There is also an historically troublesome component to neutrality. For most of American history, the college (and then the university) served to develop each student’s moral and ethical character (initially through religious instruction, later through secular “provocation”). Daniel Coyt Gilman, founding president of Johns Hopkins University, wrote that college must never be “merely a place for the advancement of knowledge or for the acquisition of learning; it will always be a place for the development of character.” Teddy Roosevelt’s words are even more ascendant: “to educate a man in mind and not in morals is to educate a menace to society.” The college itself is responsible for fostering integrity, wisdom, good sense, rationality, respect, diversity, pluralism and, yes, creativity, individualism, and difference. That hasn’t changed.
Perhaps most disquieting is that neutrality downplays every college’s vital responsibility to cultivate serious citizens. Civic engagement is born in college.

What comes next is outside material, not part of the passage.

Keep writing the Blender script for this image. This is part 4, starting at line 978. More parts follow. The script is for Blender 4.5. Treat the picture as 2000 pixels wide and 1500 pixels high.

A quality education will open students’ eyes to the injustices, the prejudices, and the inequalities that will stir their souls and awaken their hearts. No other institution in America is as successful at educating for a shared public purpose. No other institution is as effective in forming the habits of mind that are essential to self-rule. No other institution is as capable of promoting the search for truth and the corresponding fulfillment of the common good. And that’s a good thing.
For inspiration, readers of this column will know that I inevitably turn to the Founding generation: “Men such as George Washington, Benjamin Franklin, Benjamin Rush, Noah Webster, James Madison, and Thomas Jefferson did not consider the principles on which the American Constitution was formed, and meant to sustain, as being ‘neutral.’ Rather, [their] vision was cognizant of the educative and potentially transformative ambitions of liberal democracy.” Educated citizens were essential to realizing the promise of a modern liberal democracy, the Founders insisted. Where were these liberal democrats to get their education? In college.
But even if the Founding holds no particular sway over you, consider the findings in a recent study on the threat of authoritarianism. The authors conclude that “[h]igher education promotes independent thought, respect for diversity, and inquisitive assessment of evidence — all of which can counteract the unquestioning deference to authority.” Even the more quantitatively inclined may be persuaded that “education raises the benefits of civic engagement” and provides powerful weapons against the drift towards dictatorship.
None of this is simple. As we search for some middle ground, we may have to reinvent the modern college to be more cognizant of its influence as a moral authority. We may have to reconceptualize the university away from in loco parentis. Though I don’t buy Paul’s doomsday scenario that colleges and universities are “putting their futures at risk,” I will concede that they are at an inflection point — a crossroads — and that some of the features that made these unique bodies so treasured may have to change.
Abraham Lincoln probably said it best: “The philosophy of the school room in one generation will be the philosophy of the government in the next.” America’s colleges and universities have always been at the vanguard of the discovery and dissemination of truth, the very fuel needed for a robust and just democracy. I’d like to think we can preserve that link.